Daeion wrote...
FlintlockJazz wrote...
Daeion wrote...
I understood the story but honestly it simply made me feel like they switched ME and ME2, i.e. ME should have been ME2 and ME2 should have been ME, at least then it would have felt like the story had actually
moved forward.
ME2 was about building your squad, finding out what was happening to human colonies and then stopping it. The entire time you only face the collectors, agents of the reapers, not the reapers themselves. This makes a good starting point, especially when you put ME in as the 2nd act. I think ME fits better as the 2nd act because in neither games does anyone besides shep and his crew believe in the reapers so that part of the story
doesn't really move forward. However ME has the typical 2nd act betrayals like we see in LOTR Two Towers and Empire Strikes back, in this case Saren betraying the council.
Also, ME doesn't focus as much on building your team like ME2 does, in ME you have your team except for Liara before you leave the citadel, and the it’s go go go. Typically the first act of a trilogy is about bringing a group together and possibly losing a few, that’s what ME2 is all about. The 2nd act takes your original surviving cast and introduces a few new chars but continues to build upon the previous cast. Now the series hasn’t really continued to develop anyone except for Shep, Garrus, and Tali, but it’s easier to continue development when you only introduce a few new people, not a 90% brand new cast.
Actually, I disagree, the first part is geared up to hook the 'viewer' in, in most media you don't want to spend team building up characters at first, you want to kick it off and then get all the character introductions done later, which is what they did: ME1 kicks off the plot with a bang and then ME2 starts to bring in the relevant characters and gives the backstory on them to supply the details.

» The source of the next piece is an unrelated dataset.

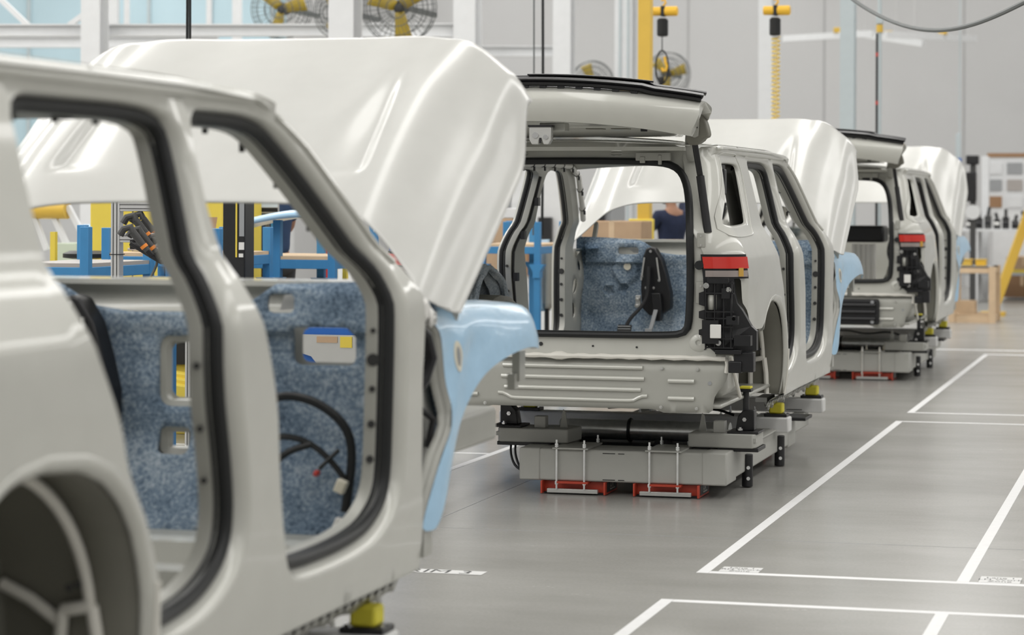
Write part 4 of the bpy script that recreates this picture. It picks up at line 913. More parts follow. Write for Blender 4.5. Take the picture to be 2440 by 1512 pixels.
vdrop(454, 0, 330, 17.2, .010, 'rubber', 'hanging_cable', 'right of two black cables hanging above the near hood', -.008)
vdrop(1270, 0, 560, 22, .008, 'wire_grey', 'hanging_cable', 'thin grey cable hanging left of the raised tailgate', .004)
vdrop(1291, 0, 560, 22, .014, 'rubber', 'hanging_cable', 'thicker dark cable hanging left of the raised tailgate', .006)
p = at(2094, 600, 30); o = empty('drop_pole', (p.x, p.y, 0)); tag(o, 'dark vertical service pole with a yellow fitting at right', 'pole')
MB().cyl((0, 0, 1.2), (0, 0, HZ), .028, 12).build('pole_tube', 'steel_bluegrey', o); MB().cyl((-.03, -.01, 1.2), (-.03, -.01, at(2094, 80, 30).z), .02, 8).build('pole_hose', 'dark_steel', o)
zf = at(2094, 68, 30).z; MB().cyl((0, 0, zf - .05), (0, 0, zf + .05), .045, 12).build('yellow_fitting', 'yellow_paint', o); MB().bx(-.045, .045, -.05, .05, zf + .06, zf + .16).build('valve_block', 'steel_bluegrey', o, bevel=.01)
for py in (130, 245): z = at(2094, py, 30).z; MB().cyl((-.03, -.01, z - .025), (-.03, -.01, z + .025), .022, 8).build('red_band', 'red_plastic', o)
n = 24; drop([at(2022 + (2470 - 2022) * i / n, -10 + 82 * math.sin(PI * (i / n) ** .9) , 20 - 6 * i / n) for i in range(n + 1)], .017, 'wire_grey', 'air_cable', 'sagging grey cable curving across the top right corner')
# light crane rails with orange trolleys
for x0, y0, x1, y1, D0, D1, lab in ((1868, 92, 2080, 80, 44, 42, 'white light crane rail left of the dark pole'), (2110, 82, 2325, 92, 42, 45, 'faint white light crane rail right of the dark pole'), (1990, 72, 2200, 104, 47, 44, 'dimmest short crane rail crossing behind the dark pole')):
    a = at(x0, y0, D0); b = at(x1, y1, D1); o = empty('crane_rail', a); tag(o, lab, 'crane rail'); d = b - a
    MB().bar((0, 0, 0), d, .07, .12).build('rail', 'steel_white', o, smooth=False); MB().box(d * .62 + Vector((0, 0, .1)), (.16, .12, .1)).build('trolley', 'yellow_paint', o, bevel=.01)
    for t in (.1, .9): MB().bar(d * t, d * t + Vector((0, 0, HZ - a.z - .1)), .03, .03).build('rail_hanger', 'wall_white', o, smooth=False)
a = at(2284, 345, 44); o = empty('wall_switch_panel', a); tag(o, 'narrow grey switch panel hanging by the far right hood', 'switch panel')
MB().bx(-.05, .05, -.04, .04, -.26, .22).build('panel_box', 'steel_bluegrey', o, bevel=.01); MB().bx(-.06, .06, -.05, .05, -.34, -.26).build('panel_base', 'blue_bin', o, bevel=.01); MB().cyl((.02, 0, .22), (.02, 0, HZ - a.z), .015, 6).build('panel_conduit', 'steel_bluegrey', o)
# ------------------------------------------------------------------ people
def skin_mesh(name, joints, edges, m, parent, sub=2):
    keys = list(joints); idx = {k: i for i, k in enumerate(keys)}
    me = bpy.data.meshes.new(name); me.from_pydata([joints[k][0] for k in keys], [(idx[a], idx[b]) for a, b in edges], [])
    o = bpy.data.objects.new(name, me); COL.objects.link(o)
    md = o.modifiers.new('Skin', 'SKIN'); md.use_smooth_shade = True
    for i, k in enumerate(keys):
        r = joints[k][1]; me.skin_vertices[0].data[i].radius = r if isinstance(r, tuple) else (r, r)
    me.skin_vertices[0].data[0].use_root = True
    s = o.modifiers.new('Subsurf', 'SUBSURF'); s.levels = sub; s.render_levels = sub
    dg = bpy.context.evaluated_depsgraph_get(); me2 = bpy.data.meshes.new_from_object(o.evaluated_get(dg))
    bpy.data.objects.remove(o); me2.name = name; me2.materials.clear(); me2.materials.append(MATS[m])
    me2.polygons.foreach_set('use_smooth', [True] * len(me2.polygons))
    r = bpy.data.objects.new(name, me2); COL.objects.link(r); r.parent = parent
    return r
def person(loc, rz, sc_, label, arms, shirt, head_turn=0):
    """arms: for R and L the elbow and wrist positions in body space (x right, y forward)"""
    o = empty('person', loc, rz); o.scale = (sc_,) * 3; tag(o, label, 'person')
    J = {'pelvis': ((0, 0, .96), (.15, .10)), 'waist': ((0, .01, 1.10), (.135, .09)), 'chest': ((0, .0, 1.30), (.16, .105)), 'upper': ((0, -.01, 1.42), (.12, .085)), 'neck': ((0, .0, 1.52), (.052, .055)), 'jaw': ((0, .03, 1.60), (.062, .075)), 'head': ((0, .02, 1.68), (.075, .095)), 'crown': ((0, .01, 1.75), (.06, .075))}
    E = [('pelvis', 'waist'), ('waist', 'chest'), ('chest', 'upper'), ('upper', 'neck'), ('neck', 'jaw'), ('jaw', 'head'), ('head', 'crown')]
    SJ = {k: J[k] for k in ('pelvis', 'waist', 'chest', 'upper')}; SJ = {k: (v[0], tuple(r * 1.13 + .008 for r in v[1])) for k, v in SJ.items()}; SE = [('pelvis', 'waist'), ('waist', 'chest'), ('chest', 'upper')]
    for s, n in ((1, 'R'), (-1, 'L')):
        el, wr, fg = arms[n]; sh = (s * .185, -.01, 1.43)
        J['sh' + n] = (sh, .058); J['el' + n] = (el, .042); J['wr' + n] = (wr, .030)
        d = (Vector(fg) - Vector(wr)).normalized(); pm = Vector(wr) + d * .07; J['palm' + n] = (pm, (.040, .020))
        E += [('upper', 'sh' + n), ('sh' + n, 'el' + n), ('el' + n, 'wr' + n), ('wr' + n, 'palm' + n)]
        side = d.cross(Vector((0, 0, 1))); side = side.normalized() if side.length > .1 else Vector((1, 0, 0)); dn = d.cross(side).normalized()
        for k in range(4):
            b = pm + side * (-.030 + .02 * k) + d * .03; L = (.065, .078, .074, .058)[k]
            m1 = b + d * L * .55 + dn * .012; m2 = b + d * L * .9 + dn * .035
            J[f'f{k}a{n}'] = (b, .010); J[f'f{k}b{n}'] = (m1, .0095); J[f'f{k}c{n}'] = (m2, .008); E += [('palm' + n, f'f{k}a{n}'), (f'f{k}a{n}', f'f{k}b{n}'), (f'f{k}b{n}', f'f{k}c{n}')]
        t0 = pm - d * .03 + side * -.04 * s; t1 = t0 + d * .05 + side * -.02 * s; J['t0' + n] = (t0, .012); J['t1' + n] = (t1, .0095); E += [('palm' + n, 't0' + n), ('t0' + n, 't1' + n)]
        J['hip' + n] = ((s * .10, 0, .90), .095); J['kn' + n] = ((s * .11, .02, .50), .062); J['an' + n] = ((s * .11, -.01, .09), .042); J['toe' + n] = ((s * .12, .15, .045), (.04, .032))
        E += [('pelvis', 'hip' + n), ('hip' + n, 'kn' + n), ('kn' + n, 'an' + n), ('an' + n, 'toe' + n)]
        mid = Vector(sh).lerp(Vector(el), .72); SJ['sh' + n] = (sh, .075); SJ['m' + n] = (mid, .064); SE += [('upper', 'sh' + n), ('sh' + n, 'm' + n)]
    skin_mesh('body', J, E, 'skin', o)
    skin_mesh('shirt', SJ, SE, shirt, o)
    TJ = {'pelvis': ((0, 0, .98), (.165, .115))}; TE = []
    for s, n in ((1, 'R'), (-1, 'L')):
        TJ['h' + n] = ((s * .10, 0, .88), .112); TJ['k' + n] = ((s * .11, .02, .50), .078); TJ['a' + n] = ((s * .11, -.01, .10), .06); TE += [('pelvis', 'h' + n), ('h' + n, 'k' + n), ('k' + n, 'a' + n)]
    skin_mesh('trousers', TJ, TE, 'trousers', o)
    hm = MB(); hm.grid(lambda u, v: (.088 * math.cos(u * 2 * PI) * math.sin(lerp(.02, 1.75, v)), .015 - .02 + .108 * math.sin(u * 2 * PI) * math.sin(lerp(.02, 1.75, v)), 1.71 + .10 * math.cos(lerp(.02, 1.75, v)) + .03 * max(0, math.sin(u * 2 * PI)) * v), 20, 8); hm.build('hair', 'hair', o, solid=.008)
    f = MB(); f.lathe([(.008, 0), (.016, .02), (.010, .05), (.004, .06)], (0, .125, 1.64), 8, (0, .15, 1)); f.build('nose', 'skin', o)
    for s in (-1, 1):
        MB().lathe([(.012, -.008), (.016, 0), (.012, .008)], (s * .085, .01, 1.67), 8, (1, 0, 0)).build('ear', 'skin', o); MB().lathe([(.006, -.004), (.009, 0), (.006, .004)], (s * .032, .112, 1.685), 8, (0, 1, 0)).build('eye', 'hair', o)
    MB().box((0, .115, 1.60), (.045, .008, .008)).build('mouth', 'red_plastic', o, bevel=.003)
    b = MB(); b.grid(lambda u, v: (.068 * math.sin(lerp(-1.5, 1.5, u)), .03 + .085 * math.cos(lerp(-1.5, 1.5, u)), 1.59 - .035 * v + .03 * abs(u - .5)), 12, 3); b.build('beard', 'hair', o, solid=.014)
    return o
ARMS_WORK = {'R': ((.27, .12, 1.18), (.12, .34, 1.16), (0, .5, 1.16)), 'L': ((-.27, .10, 1.18), (-.14, .32, 1.10), (-.05, .5, 1.1))}
ARMS_UP = {'R': ((.33, .22, 1.62), (.26, .36, 1.86), (.24, .45, 2.0)), 'L': ((-.27, .12, 1.20), (-.18, .36, 1.18), (-.1, .5, 1.18))}
p = at(650, 600, 19.5); person((p.x, p.y, .26), 1.1, 1.12, 'worker in dark navy T-shirt bending over the blue rack, head hidden by the hood', ARMS_WORK, 'navy_light')
o = MB().bx(p.x - .5, p.x + .5, p.y - .4, p.y + .4, 0, .26).build('work_platform', 'wood', smooth=False); tag(o, 'low wooden platform under the worker by the blue rack', 'platform')
p = at(1600, 600, 27); person((p.x, p.y, .10), .9, 1.10, 'bearded worker in navy shirt with one arm raised, seen through the middle car', ARMS_UP, 'navy')
o = MB().bx(p.x - .5, p.x + .5, p.y - .4, p.y + .4, 0, .10).build('work_platform', 'wood', smooth=False); tag(o, 'low wooden platform under the bearded worker', 'platform')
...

The first act is never about bringing a group together, that is either done beforehand offscreen or in the background if done in the first act.
How relevant can the characters be if they can all die? You know that BW is going to do the same thing they did with the ME cast to the ME2 cast, i.e. small cameos. We've already been told that ME LI's will be back in ME3, hopefully in a better role then they were in ME2 and they are working on new crew members, I don't see the ME2 cast playing pivotal roles. This is why I say it makes more sense to put ME2 before ME1, because then you can actually focus on growing characters through interactions since you don't need to worry about introducing and killing them off in the same 2nd act. Are you telling me the ME2 if it had come first wouldn't have been able to hook people in? Humans are being abducted, you stop it only to find out that you only stopped the puppets and the puppet masters are on their way?
Really? The first act is never about brining a group together? Lets see, I'm pretty sure Star Wars and LOTR bring their main groups together in the first act.
I mean they don't write the first act purely about bringing them together, it's something that just happens to allow the plot to move on, except LotR which is a hard read for many people for the very reason that it can take a while to get going. When they focus on group formation it is often after the initial act to draw people in.
As to BW dropping ME2 cast into cameo form for ME3, I guess you never played Baldur's Gate. They dropped most of the NPCs from Baldur's Gate, relegating most of them to cameos for Baldur's Gate 2, yet in Throne of Bhaal they included the option to have any BG2 NPCs in your party even though any of them could die permanently (such as by being gibbed). The whole point of "Does your character survive?" seems to be to see who you can keep for ME3, and since Bioware have not announced one way or another as to whether characters will be joinable in ME3 we don't know that they will be reduced to cameos, and presumptions don't really hold much weight.